Rencontre : Yoshiharu Ueki (JAL)
Il y a un pilote dans l’avion
Ce 2 décembre, la Tarragon Room du Grand Hyatt bruisse des couverts et des conversations entre cadres de l’industrie aéronautique. La plantureuse Christine McGee, rédactrice en chef de la revue Orient Aviation, s’apprête à remettre à Yoshihara Ueki, p-d-g de Japan Airlines, sa récompense de « patron de l’année ». Aux Japonais et aux Américains se sont joints, pour l’occasion, des cadres d’Airbus. Car c’est aussi la fête de l’avionneur européen, du « premier cercle » depuis qu’il a décroché une commande historique de la part de JAL. C’est l’heure du discours. Après avoir subi quinze minutes de louanges, le p-d-g de Japan Airlines se lève de la table d’honneur, rajuste son costume et, d’une démarche pateline, atteint le podium. Yoshiharu Ueki n’a rien de la gravitas qui entoure généralement le patron chenu d'une grande entreprise japonaise. Il jette un regard à l'assistance, saisit le micro, et lâche, faisant référence à son passé de pilote : « C'est le moment où vous vous attendez tous à ce que j'annonce : Ladies and gentlemen, here is your captain speaking... ». Hilarité générale.
Un patron normal
Yoshiharu Ueki, c’est Monsieur tout-le-monde à la tête d’une des plus mythiques entreprises japonaises. Le retour en grâce de JAL deux ans après être tombé en quasi-faillite en 2010 est un conte à la Cendrillon pour les journalistes économiques ; mais son dirigeant depuis un an vit lui aussi un conte de fées. Cet ancien pilote de ligne détonne dans le patronat national. Il s’est retrouvé propulsé à la tête de JAL à son corps défendant. Personne ne lui avait prédit un destin si exceptionnel. Il n’est pas du sérail. Fils d’un célèbre acteur de films jidaigeki (les films japonais de cape et d’épée), il a été pilote de 747 pendant plus de trente ans avant de rejoindre le siège, où il a dû licencier des dizaines d'anciens collègues pilotes. Kazuo Inamori, le charismatique patron qui a tiré JAL de la faillite en trois années, l’a détourné de son plan de vol en le choisissant comme successeur. Une annonce littéralement tombée du ciel.
Du poing sur la table
Homme au tempérament jovial, Yoshiharu Ueki est très apprécié en interne pour son manque de façons et sa facilité d’abord. Charismatique, sobre (il ne boit jamais d’alcool), il a rassuré l’entreprise en ces temps troublés pour JAL. Raisonnablement cosmopolite (il parle un anglais tout juste correct), relativement jeune (il n’a que 61 ans), il sait tenir son rang parmi les autres directeurs généraux de compagnies aériennes dans cette région du monde ultra-dynamique. Il ne semble pas pour autant goûter le pouvoir ; en privé, il affirme qu'il se retirera d'ici une demi-douzaine d'années.
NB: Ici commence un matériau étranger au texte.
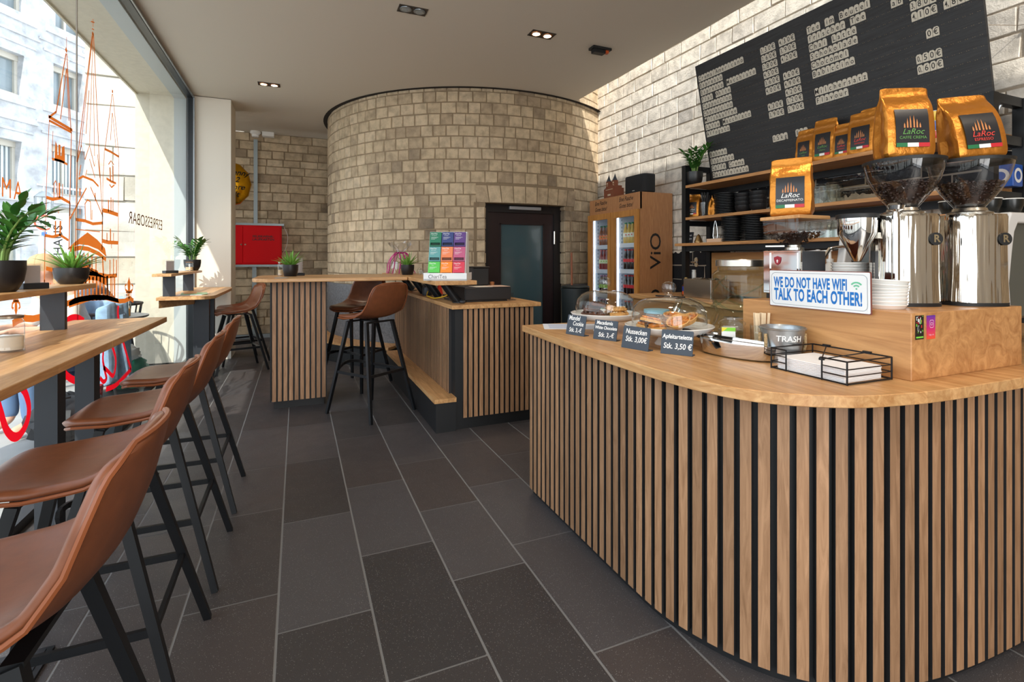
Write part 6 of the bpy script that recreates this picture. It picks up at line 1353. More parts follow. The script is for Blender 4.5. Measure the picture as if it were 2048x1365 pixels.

Ses détracteurs craignaient qu’il se dissolve dans l’ombre de Kazuo Inamori. Le redresseur de JAL a pris sa retraite à 80 ans en 2012, mais il revient au siège de l’entreprise une fois par semaine pour s’assurer qu’elle ne dévie pas du plan de vol qu’il a fixé. Si Yoshiharu Ueki était sa marionnette, il a coupé ses fils et s’exprime directement. « C’est un dirigeant humble. Il se bat simplement, avec sincérité, pour le bien de sa société », commente un de ses proches. La récente décision du gouvernement japonais de n’accorder que cinq nouveaux slots à JAL contre 11 à All Nippon Airways à l’aéroport de Haneda lui a donné l’occasion de faire montre d’une pugnacité rare au Japon. Il a demandé au ministère des Transports qu’il revienne sur sa décision s’il ne pouvait pas l’expliquer correctement. « Il est très différent de la vieille garde, qui a toujours un agenda politique caché », explique un proche. Ses qualités de pilote de ligne et de nouveau venu lui permettent de n'être pas lié par les comportements de JAL avant sa quasi-faillite. Ainsi a-t-il choisi de passer commande d'Airbus « parce qu'il trouvait illogique que JAL ne se fournisse que chez Boeing, et parce qu'il a testé les appareils Airbus en pilote, et non comme un cadre supérieur ordinaire », décrypte un acteur de la vente. Un patron « normal » ? Il fallait y penser.